Makers, takers, fees & ticks

  • Makers, takers, fees, ticks
    • Maker–taker fees
      • Rebate to the maker who provides
      • Fee to the taker who consumes
      • Exchange keeps the difference
      • Inverted venues flip it
    • Fees warp behavior
      • Rebate-seeking order routing
      • Best-execution conflict
      • PFOF: uninformed retail flow is prized
    • Pro order types
      • Post-only: stay a maker
      • IOC / FOK: take, never rest
      • Hidden / iceberg: hide size, lose priority
    • Tick size
      • Smallest price increment
      • Spread floor = one tick
      • Too coarse: pinned spread, queue races
      • Too fine: tight spread, thin flickery depth
Exchanges pay makers and charge takers; that fee model warps routing and PFOF; order types and tick size are the levers that govern who provides liquidity and how.
Question 1 of 40 correct

A high-volume algo does a price-neutral round trip on 200,000 shares. As a pure maker it earns a $0.0020/share rebate per leg; as a pure taker it pays $0.0030/share per leg. How far apart are the two outcomes?
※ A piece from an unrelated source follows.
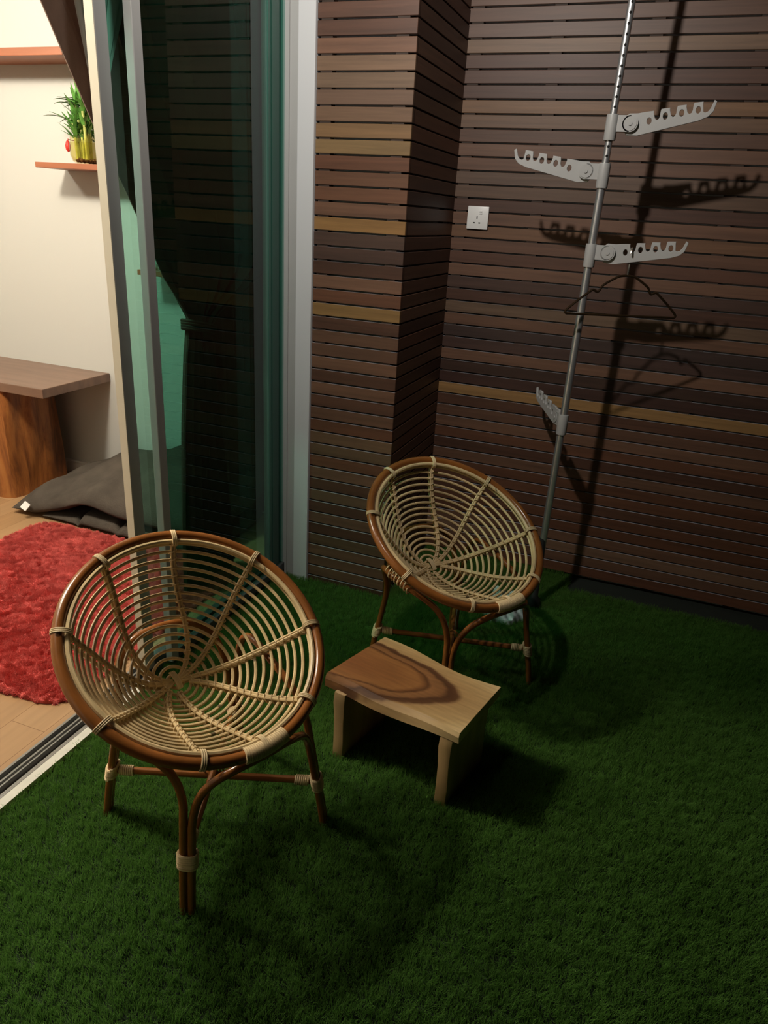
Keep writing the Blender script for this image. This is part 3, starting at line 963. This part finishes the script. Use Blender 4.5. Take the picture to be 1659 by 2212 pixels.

Check your answer to continue.

Key Takeaways

Success:

What to remember

  • Maker–taker is a business model. Exchanges pay makers a rebate for providing liquidity and charge takers a fee for consuming it, keeping the difference. At scale, the fee model can outweigh the price edge.
  • Fees warp routing. Rebate-seeking and best-execution conflicts shape where orders go; payment for order flow exists because uninformed retail flow is the most profitable flow to fill.
  • Pro order types target the maker–taker line. Post-only stays a maker; IOC and FOK take without resting; hidden and iceberg orders hide size at the cost of queue priority.
  • Tick size is a deep lever. The spread can’t be tighter than one tick. A too-coarse tick pins the spread wide and turns price competition into a queue race; a finer tick tightens spreads but thins depth and speeds up requoting.
  • Liquidity always has a price. Someone is always paying or being paid to provide it — rebates, fees, PFOF, or the spread itself.